Monday, July 21, 2008

Where Yaletown meets Burnaby

By Dan Hilborn
Published Feb. 4, 2006


There was a definite buzz in the air on the last day of filming on the set of the TV series Godiva's.

Bill Vigars, the unit publicist, had just wrapped up an interview with a reporter from Star TV and had sandwiched an interview with the Burnaby NOW before a similar chat with TV Guide magazine.

"Here we are in Yaletown," he announced with a broad sweep of his hand at the elaborate restaurant around us.

"But it really is Burnaby," he added in a conspiratorial hush.

Godiva's, which debuts its second season on CityTV (Cable 13) on Valentine's Day, is one of those sexy, adult 'dramedies' that Canadian TV excels at.

Set in a trendy Vancouver restaurant, the show features a cast of gorgeous, young Canadian actors and it is as steamy and edgy as anything on the tube today. Stephen Lobo plays the womanizing head chef Ramir and Erin Karpluk is the talented but frustrated manager Kate, who work together while their absentee employer travels the world.

"It's a little risque," Vigars says of the new season, which opens with Ramir seeing a bright side behind his parents' plan to have him enter into a loveless arranged marriage with a lesbian.

"It's fantastic," Lobo said of the show during a short break inside the MJM Studios on Byrne Road. "It starts with the writing, which is rock solid."

A Canadian-born graduate of the Drama Centre London, Lobo was working in England when he got the call that he had landed a starring role in the tight-knit 'tribe' that works in Godiva's.

"All of us are best friends," Lobo said while co-star Michael McMurtry, who plays the "gayest waiter in Vancouver," did his best to disrupt the interview.

"These are the people I hang out with," Lobo added, almost apologetically, as McMurtry went into great detail about his ambitious plans for the post-wrap after-party.

Juan Riedinger plays Det. Brett Longoria, an undercover officer who falls for the manager, Kate, while he's looking into allegations of shady dealings in the restaurant.

Just two years out of his university theatre program, Riedinger recognizes that his recurring role - he's in two back-to-back episodes - could be his big break in the business.

"I feel very lucky to have gotten this opportunity," said the 20-something actor who landed the role at an open casting call. "Everyone here is really approachable, and it's definitely taken my career to a different level."

Despite his success, Riedinger hasn't given up his night job, just yet. Unlike other cast members, who will be joining McMurtry at the afterhttp://www.blogger.com/img/gl.italic.gif-party, he'll be heading to work at a real restaurant - Taki's Taverna on Davie Street - when the day's filming is finished.

And if the atmosphere around the studio is a little more relaxed than what typically occurs in the television industry, the credit probably belongs to the series' producer, Gigi Boyd, who had her start behind the camera as a production assistant with the CTV series Cold Squad, another Burnaby-shot production that was also created by Julia Keatley of Bread and Butter Productions.
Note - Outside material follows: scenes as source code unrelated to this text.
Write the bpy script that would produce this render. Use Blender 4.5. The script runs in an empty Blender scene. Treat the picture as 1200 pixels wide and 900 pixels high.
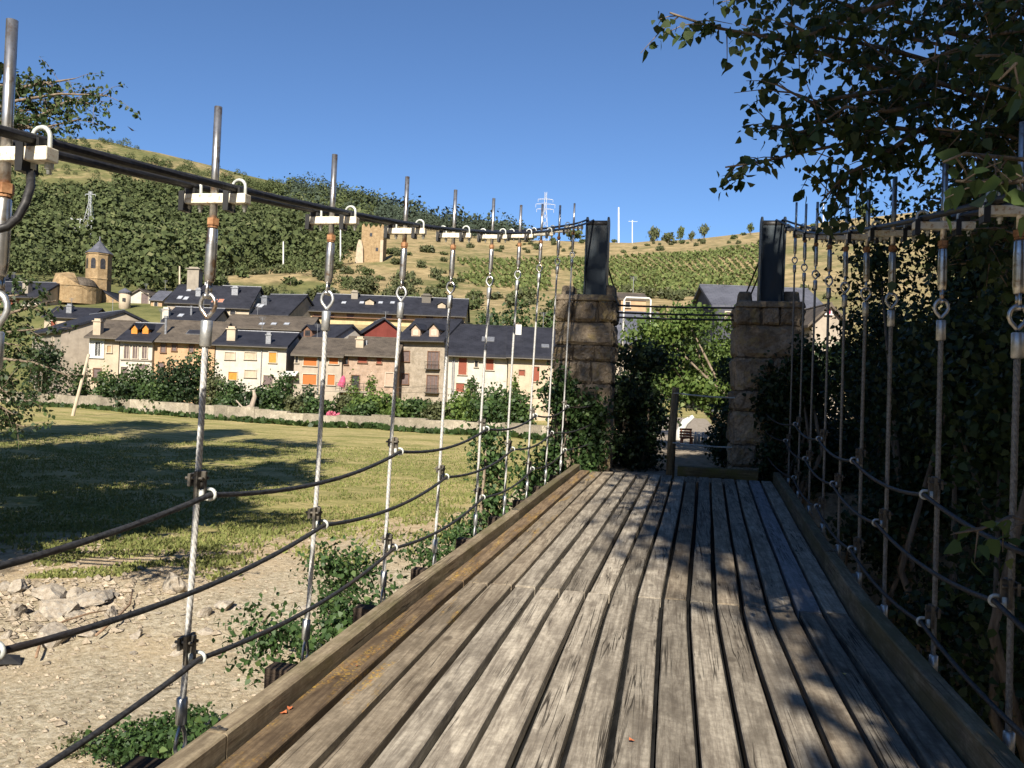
import bpy, bmesh, math, random
import numpy as np
from mathutils import Vector, Matrix, Quaternion

SC = bpy.context.scene
COL = SC.collection
rnd = random.Random(7)
R = math.radians

# ------------------------------------------------------------------ camera
YAW, ROLL, FPX, EYE = R(11.1), R(2.2), 960.0, 1.55
FW = Vector((-math.sin(YAW), math.cos(YAW), 0))
RT = Vector((math.cos(YAW), math.sin(YAW), 0))
UP = Vector((0, 0, 1))
cam = bpy.data.cameras.new('camera')
cam.sensor_width = 36.0
cam.lens = 36.0 * FPX / 1200.0
cam.clip_start, cam.clip_end = 0.05, 9000
co = bpy.data.objects.new('camera', cam)
COL.objects.link(co)
cx = RT * math.cos(ROLL) + UP * math.sin(ROLL)
cy = -RT * math.sin(ROLL) + UP * math.cos(ROLL)
cz = -FW
co.matrix_world = Matrix(((cx.x, cy.x, cz.x, 0), (cx.y, cy.y, cz.y, 0), (cx.z, cy.z, cz.z, EYE), (0, 0, 0, 1)))
SC.camera = co

# ------------------------------------------------------------------ sky, sun, exposure
SUN_EL = R(35.0)
SUN_AZ = R(175.0)                      # compass bearing of the sun, clockwise from +Y
world = bpy.data.worlds.new('World')
SC.world = world
world.use_nodes = True
wn = world.node_tree
wn.nodes.clear()
sky = wn.nodes.new('ShaderNodeTexSky')
sky.sky_type = 'NISHITA'
sky.sun_disc = False
sky.sun_elevation = SUN_EL
sky.sun_rotation = SUN_AZ
sky.altitude = 1800
sky.air_density = 1.0
sky.dust_density = 0.0
sky.ozone_density = 7.2
bg = wn.nodes.new('ShaderNodeBackground')
bg.inputs['Strength'].default_value = 0.071
wo = wn.nodes.new('ShaderNodeOutputWorld')
wn.links.new(sky.outputs[0], bg.inputs[0])
wn.links.new(bg.outputs[0], wo.inputs[0])
sun = bpy.data.lights.new('sun', 'SUN')
sun.energy = 5.0
sun.angle = R(0.5)
sun.color = (1.0, 0.92, 0.80)
so = bpy.data.objects.new('sun', sun)
COL.objects.link(so)
sdir = Vector((math.sin(SUN_AZ) * math.cos(SUN_EL), math.cos(SUN_AZ) * math.cos(SUN_EL), math.sin(SUN_EL)))
so.rotation_mode = 'QUATERNION'
so.rotation_quaternion = sdir.to_track_quat('Z', 'Y')
so.location = (0, -20, 30)
SC.view_settings.view_transform = 'Standard'
SC.view_settings.look = 'None'
SC.view_settings.exposure = 1.0
SC.view_settings.gamma = 1
SC.view_settings.use_curve_mapping = False
SC.cycles.max_bounces = 5
SC.cycles.diffuse_bounces = 2
SC.cycles.glossy_bounces = 2
SC.cycles.transmission_bounces = 2
SC.cycles.transparent_max_bounces = 4


def T(px, py):
    """image point -> tangents right / up of the level camera frame"""
    u, v = (px - 600) / FPX, (450 - py) / FPX
    return u * math.cos(ROLL) - v * math.sin(ROLL), u * math.sin(ROLL) + v * math.cos(ROLL)


def P(px, py, d):
    tx, tu = T(px, py)
    return Vector((0, 0, EYE)) + FW * d + RT * (tx * d) + UP * (tu * d)


def at(lat, d, z=0.0):
    p = FW * d + RT * lat
    return Vector((p.x, p.y, z))


# ------------------------------------------------------------------ materials
def rgba(c):
    return (c[0], c[1], c[2], 1.0)


class Mat:
    def __init__(s, name, rough=0.8, metal=0.0, spec=0.3):
        s.m = bpy.data.materials.new(name)
        s.m.use_nodes = True
        s.nt = s.m.node_tree
        s.b = s.nt.nodes['Principled BSDF']
        s.b.inputs['Roughness'].default_value = rough
        s.b.inputs['Metallic'].default_value = metal
        s.b.inputs['Specular IOR Level'].default_value = spec

    def n(s, t, **kw):
        x = s.nt.nodes.new(t)
        for k, v in kw.items():
            if k.startswith('_'):
                setattr(x, k[1:], v)
        return x

    def l(s, a, b):
        s.nt.links.new(a, b)

    def coord(s, scale=(1, 1, 1), kind='Object', shift=None):
        tc = s.n('ShaderNodeTexCoord')
        mp = s.n('ShaderNodeMapping')
        mp.inputs['Scale'].default_value = scale
        s.l(tc.outputs[kind], mp.inputs[0])
        if shift is not None:
            s.l(shift, mp.inputs['Location'])
        return mp.outputs[0]

    def noise(s, vec, scale, detail=5, rough=0.6, dist=0.0):
        x = s.n('ShaderNodeTexNoise')
        x.inputs['Scale'].default_value = scale
        x.inputs['Detail'].default_value = detail
        x.inputs['Roughness'].default_value = rough
        x.inputs['Distortion'].default_value = dist
        s.l(vec, x.inputs['Vector'])
        return x.outputs['Fac']

    def ramp(s, fac, stops, interp='LINEAR'):
        x = s.n('ShaderNodeValToRGB')
        x.color_ramp.interpolation = interp
        e = x.color_ramp.elements
        while len(e) < len(stops):
            e.new(0.5)
        for i, (p, c) in enumerate(stops):
            e[i].position = p
            e[i].color = rgba(c) if not isinstance(c, (int, float)) else (c, c, c, 1)
        s.l(fac, x.inputs[0])
        return x.outputs[0]

    def mix(s, fac, a, b, mode='MIX'):
        x = s.n('ShaderNodeMix')
        x.data_type = 'RGBA'
        x.blend_type = mode
        for sock, v in ((x.inputs[0], fac), (x.inputs[6], a), (x.inputs[7], b)):
            if isinstance(v, (int, float)):
                sock.default_value = v if sock == x.inputs[0] else (v, v, v, 1)
            elif isinstance(v, tuple):
                sock.default_value = rgba(v)
            else:
                s.l(v, sock)
        return x.outputs[2]

    def math(s, op, a, b=0.0, c=None):
        x = s.n('ShaderNodeMath')
        x.operation = op
        for i, v in enumerate((a, b) if c is None else (a, b, c)):
            if isinstance(v, (int, float)):
                x.inputs[i].default_value = v
            else:
                s.l(v, x.inputs[i])
        return x.outputs[0]

    def col(s, c):
        if isinstance(c, tuple):
            s.b.inputs['Base Color'].default_value = rgba(c)
        else:
            s.l(c, s.b.inputs['Base Color'])
        return s

    def bump(s, h, strength=0.3, dist=0.02):
        x = s.n('ShaderNodeBump')
        x.inputs['Strength'].default_value = strength
        x.inputs['Distance'].default_value = dist
        s.l(h, x.inputs['Height'])
        s.l(x.outputs[0], s.b.inputs['Normal'])
        return s


M = {}


def noisy(key, c1, c2, scale, rough=0.85, metal=0.0, bump=0.0, dist=0.02, stretch=(1, 1, 1), lo=0.35, hi=0.65, c3=None, s3=1.0, kind='Object', spec=0.3):
    a = Mat(key, rough, metal, spec)
    v = a.coord(stretch, kind)
    f = a.noise(v, scale, 6)
    c = a.ramp(f, [(lo, c1), (hi, c2)])
    if c3:
        g = a.ramp(a.noise(v, s3, 4, 0.65), [(0.52, 0.0), (0.66, 1.0)])
        c = a.mix(g, c, c3)
    a.col(c)
    if bump:
        a.bump(f, bump, dist)
    M[key] = a.m
    return a


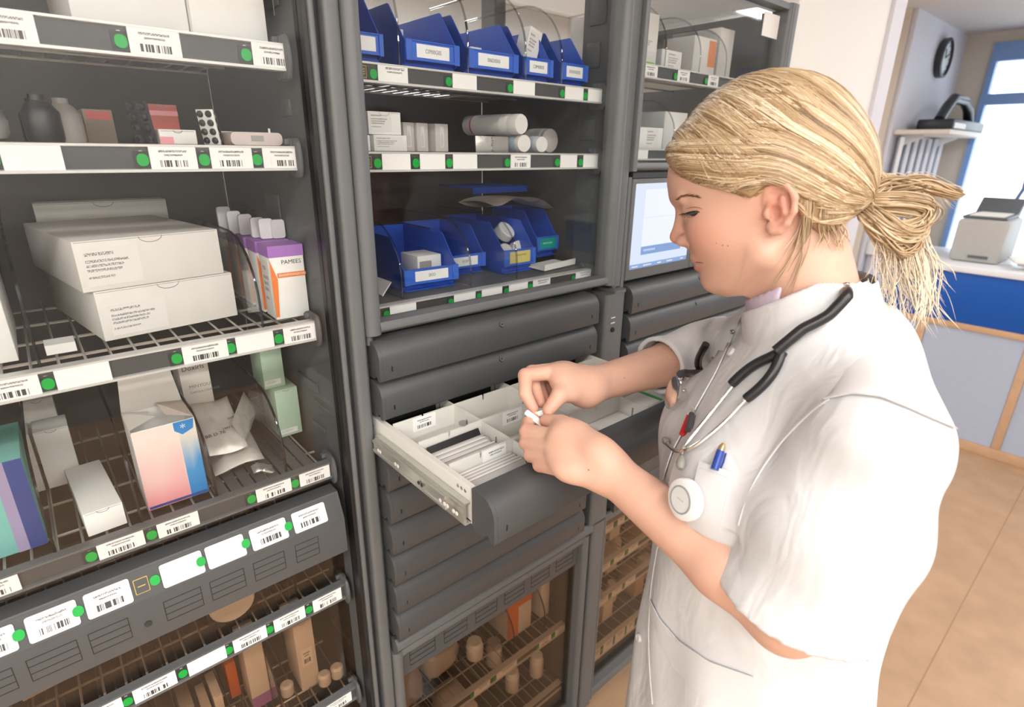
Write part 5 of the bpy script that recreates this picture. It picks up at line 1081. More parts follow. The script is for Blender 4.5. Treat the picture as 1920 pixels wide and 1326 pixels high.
# standing collar round the neck, hollow, open in front
fs_ = Field(ft.lo, ft.lo+ft.h*(ft.n-1), ft.h); fs_.D = np.full(ft.n, .05, np.float32)
na, nb2 = T(-.012, 0, 1.36), H(-.022, 0, -.045); fs_.cone(na, nb2, .080, .066, .0)
P1, P2, P3 = px3(1606, 492, .64), px3(1418, 574, .67), px3(1520, 538, .565); pn = unit(np.cross(P2-P1, P3-P1)); pn = pn if pn[2] > 0 else -pn
hs = halfspace((P1+P2+P3)/3, pn); fs_.D = np.maximum(np.maximum(fs_.D, hs), -(fs_.D+.008)*1.0).astype(np.float32); ft.D = np.minimum(ft.D, fs_.D)
ft.cone(nb2-(na-nb2)*.6, na+(nb2-na)*.88, .0580, .0585, .0, 'sub')
fu = Field(HO-.18, HO+np.array([.12, .12, .0]), .003); fu.cone(na, nb2, .074, .0605, 0); fu.cone(na-(nb2-na)*.1, nb2+(nb2-na)*.2, .0690, .0545, 0, 'sub')
sl, (X, Y, Z) = fu.region(fu.lo, fu.lo+fu.h*fu.n); pc = (P1+P2+P3)/3; hs2 = (X-pc[0])*pn[0]+(Y-pc[1])*pn[1]+(Z-pc[2])*pn[2]; fr = (X-na[0])*tf[0]+(Y-na[1])*tf[1]
fu.D = np.maximum(np.maximum(fu.D, hs2-.012), np.maximum(-hs2-.04, .066-fr)).astype(np.float32); uV, uF = fu.mesh()
if len(uF): np_mesh('undershirt', uV, uF, mat('lilac_cloth', (.50, .42, .52), .7), nurse)
# yoke over shoulders and back: the cloth above the seam lies over the sleeve
YK = [px3(1555, 745, .5), px3(1800, 812, .56), px3(1700, 772, .50)]
del fs_
tV, tF = ft.mesh()
def smooth_mesh(V, F, it=3, lam=.5):
    e = np.concatenate([F[:, [0, 1]], F[:, [1, 2]], F[:, [2, 3]], F[:, [3, 0]]]); n = len(V); deg = np.bincount(e[:, 0], minlength=n)+np.bincount(e[:, 1], minlength=n)
    for k in range(it*2):
        S = np.stack([np.bincount(e[:, 0], V[e[:, 1], j], n)+np.bincount(e[:, 1], V[e[:, 0], j], n) for j in range(3)], 1)/deg[:, None]; V = V+(lam if k % 2 == 0 else -lam*.92)*(S-V)
    return V
tV = smooth_mesh(tV, tF, 5)
def cloth_mat(name, col):
    m = mat(name, col, .75, var=.015, vs=8, bump=.08, bs=700); nt = m.node_tree; b = nt.nodes['Principled BSDF']; fine = b.inputs['Normal'].links[0].from_node
    tc = nd(nt, 'ShaderNodeTexCoord'); mp = nd(nt, 'ShaderNodeMapping'); mp.inputs['Scale'].default_value = (1, 1, .45); mp.inputs['Rotation'].default_value = (.5, .3, .4); nt.links.new(tc.outputs['Object'], mp.inputs['Vector'])
    nz = nd(nt, 'ShaderNodeTexNoise'); nz.inputs['Scale'].default_value = 22; nz.inputs['Detail'].default_value = 2.5; nz.inputs['Distortion'].default_value = .8; nt.links.new(mp.outputs[0], nz.inputs['Vector'])
    bp = nd(nt, 'ShaderNodeBump'); bp.inputs['Strength'].default_value = .45; bp.inputs['Distance'].default_value = .010; nt.links.new(nz.outputs['Fac'], bp.inputs['Height']); nt.links.new(bp.outputs['Normal'], fine.inputs['Normal']); return m
CLOTH = cloth_mat('white_tunic_cloth', (.63, .63, .635))
tunic = np_mesh('tunic', tV, tF, CLOTH, nurse)
BVt = BVHTree.FromPolygons([tuple(v) for v in tV], [tuple(f) for f in tF])
# ---- hair: a combed cap, strands laid over it, the messy bun and loose wisps
fh = Field(HO-.155, HO+np.array([.17, .17, .19]), .0025)
fh.ell(H(.011, 0, .058), ax, (.1035, .0835, .0995), 0); fh.ell(H(-.040, 0, .030), ax, (.052, .068, .055), .03); fh.ell(H(.085, 0, .082), ax, (.026, .052, .026), .02)
sl, (X, Y, Z) = fh.region(fh.lo, fh.lo+fh.h*fh.n); dx, dy, dz = X-HO[0], Y-HO[1], Z-HO[2]
lf_ = dx*hf[0]+dy*hf[1]+dz*hf[2]; lu_ = dx*hu[0]+dy*hu[1]+dz*hu[2]; ll_ = dx*hl[0]+dy*hl[1]+dz*hl[2]
hx = [-.12, -.09, -.075, -.06, -.045, -.036, -.030, -.022, -.012, -.002, .006, .0135, .022, .036, .064, .0896, .107, .13]; hy = [.0, .002, -.008, -.022, -.022, -.008, .012, .028, .0365, .034, .028, .023, .030, .0385, .049, .064, .083, .12]
cut = (np.interp(lf_, hx, hy)-lu_)*.75; fh.D = np.maximum(fh.D, cut).astype(np.float32)
hV, hF = fh.mesh()
def hair_mat():
    m = bpy.data.materials.new('blond_hair'); m.use_nodes = True; nt = m.node_tree; b = nt.nodes['Principled BSDF']; b.inputs['Roughness'].default_value = .38; b.inputs['Specular IOR Level'].default_value = .45
    at = nd(nt, 'ShaderNodeAttribute', attribute_name='tone'); rp = nd(nt, 'ShaderNodeValToRGB'); e = rp.color_ramp.elements
    e[0].position = 0; e[0].color = (.14, .08, .036, 1); e[1].position = 1; e[1].color = (.80, .69, .53, 1); q = e.new(.35); q.color = (.37, .24, .125, 1); q = e.new(.7); q.color = (.57, .43, .265, 1)
    nt.links.new(at.outputs['Fac'], rp.inputs[0]); nt.links.new(rp.outputs[0], b.inputs['Base Color']); return m
HAIR = hair_mat()
hair = np_mesh('hair', hV, hF, HAIR, nurse, {'tone': ('FLOAT', np.full(len(hV), .36))})
BVh = BVHTree.FromPolygons([tuple(v) for v in hV], [tuple(f) for f in hF])
def crom(pts, n):
    P = np.array(pts, float); P = np.vstack([2*P[0]-P[1], P, 2*P[-1]-P[-2]]); m = len(P)-3; out = []
    for t in np.linspace(0, m-1e-6, n):
        i = int(t); u = t-i; a, b, c, d = P[i:i+4]; out.append(.5*((2*b)+(-a+c)*u+(2*a-5*b+4*c-d)*u*u+(-a+3*b-3*c+d)*u**3))
    return np.array(out)
class Strands:
    def __init__(s): s.V = []; s.F = []; s.T = []; s.n = 0
    def add(s, pts, r, tone, k=4):
        pts = np.asarray(pts); m = len(pts); t = np.gradient(pts, axis=0); t /= np.linalg.norm(t, axis=1)[:, None]+1e-9
        a = np.cross(t, unit([.3, -.5, .8])); a /= np.linalg.norm(a, axis=1)[:, None]+1e-9; b = np.cross(t, a); u = np.linspace(0, 1, m); rr = r*np.clip(np.minimum(u*6+.35, (1-u)*5+.12), 0, 1)
        for j in range(k):
            w = 2*PI*j/k; s.V.append(pts+(a*math.cos(w)+b*math.sin(w))*rr[:, None])
        for i in range(m-1):
            for j in range(k): s.F.append((s.n+j*m+i, s.n+((j+1) % k)*m+i, s.n+((j+1) % k)*m+i+1, s.n+j*m+i+1))
        s.T.append(np.full(m*k, tone)); s.n += m*k
    def build(s, name, par): return np_mesh(name, np.concatenate(s.V), np.array(s.F), HAIR, par, {'tone': ('FLOAT', np.concatenate(s.T))})
root = (-.086, .0, .010)
Bc = {s: crom([(.112, s*.004, .088), (.100, s*.030, .073), (.080, s*.052, .059), (.055, s*.067, .047), (.028, s*.076, .038), (-.004, s*.080, .037), (-.034, s*.074, .020), (-.062, s*.048, .004), root], 40) for s in (1, -1)}
B2 = {s: crom([(-.020, s*.076, .034), (-.034, s*.074, .008), (-.046, s*.066, -.010), (-.062, s*.042, -.014), (-.076, s*.018, -.002), root], 40) for s in (1, -1)}
Tc = crom([(.112, 0, .102), (.085, 0, .136), (.045, 0, .152), (.0, 0, .158), (-.045, 0, .142), (-.078, 0, .105), (-.092, 0, .058), root], 40)
st = Strands(); r5 = np.random.default_rng(5)
for k in range(4300):
    s = 1 if r5.random() < .72 else -1; v = r5.random(); t0 = 0 if r5.random() < .55 else r5.random()*.35; t1 = 1 if r5.random() < .6 else .55+.45*r5.random()
    def samp(c): return np.stack([np.interp(ii, np.arange(40), c[:, j]) for j in range(3)], 1)
    if k >= 3400:
        w0 = .42*r5.random()**1.6; t0 = .06*r5.random(); s = 1 if k % 4 else -1; v = w0; u = np.linspace(0, 1, 15); ii = (t0+(t1-t0)*u)*39; lowc, top = samp(Bc[s]), samp(Tc); P = lowc*(1-w0)+top*w0+np.array([0, s*.055, 0])*math.sin(PI*w0)*np.sin(PI*np.clip(ii/39, 0, 1))[:, None]
    elif v < .08:
        ii = np.linspace(t0*39, 39, 15); w = r5.random(); P = samp(B2[s])*(1-w)+samp(Bc[s])*w
    else:
        w0 = ((v-.08)/.92)**.85; t0 = float(np.clip(.42*w0+.012*r5.standard_normal(), 0, .6)); u = np.linspace(0, 1, 15); ii = (t0+(t1-t0)*u)*39
        w = (1-(1-w0)*np.clip(u*1.9, 0, 1)**.75)[:, None]; lowc, top = samp(Bc[s]), samp(Tc)
        P = lowc*(1-w)+top*w+np.array([0, s*.055, 0])*np.sin(PI*w)*np.sin(PI*np.clip(ii/39, 0, 1))[:, None]
    W = HO+P[:, :1]*hf+P[:, 1:2]*hl+P[:, 2:]*hu; off = .0002+.0018*r5.random()**2; ph = v*9; wv = .0006*r5.standard_normal()
    Q = []
    for i, p in enumerate(W):
        c, n, _, _ = BVh.find_nearest(Vector(p))
        if n.dot(Vector(p)-Vector(H(0, 0, .05))) < -1: n = -n
        Q.append(np.array(c)+np.array(n)*off+hu*wv*math.sin(ph+i*.5))
    tone = np.clip(.51+.17*math.sin(v*37+s)+.12*math.sin(v*83+2*s)+.20*r5.standard_normal(), .05, 1)
    st.add(np.array(Q), .0006+.0007*r5.random(), tone)
tag(st.build('combed_strands', hair), kind='stuff')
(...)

A former director of the federal funding agency Telefilm Canada, Boyd said there's nothing she'd rather do than work in the Burnaby's burgeoning film and television industry.

"It's a great life," Boyd said as she gave a guided tour of the elaborate set.

Godiva's is set inside a full restaurant, complete with an elaborate, fully equipped kitchen, dining areas, a complete bar and lounge plus a little loading bay out back where all kinds of suspect activity takes place. The front doors and loading bay are exact replicas of real locations in Yaletown, where the outdoor scenes are shot, and inside there is ample 'stagecraft' to give the impression that the restaurant was converted from a former law office.

Boyd considers the set - the restaurant where the action takes place - to be one of the main characters of the show.

Originally built on Boundary Road, where the first six episodes of the series were shot, the entire set was disassembled and rebuilt in the MJM Studio space in the Big Bend district of Burnaby last summer.

For the past half a year, Boyd and a crew of about 130 technicians, craftspeople, stagehands and the others who make up a film crew have toiled diligently on the 13 new episodes that will air on both the Bravo and City TV channels this spring.

Once the new season starts - 10 p.m., Feb. 14, Channel 13 - the cast and crew will wait anxiously to hear whether or not they will be renewed for a third season. If successful, Vigars is confident the show will return to Burnaby.

"I can't imagine us going anywhere else," he said.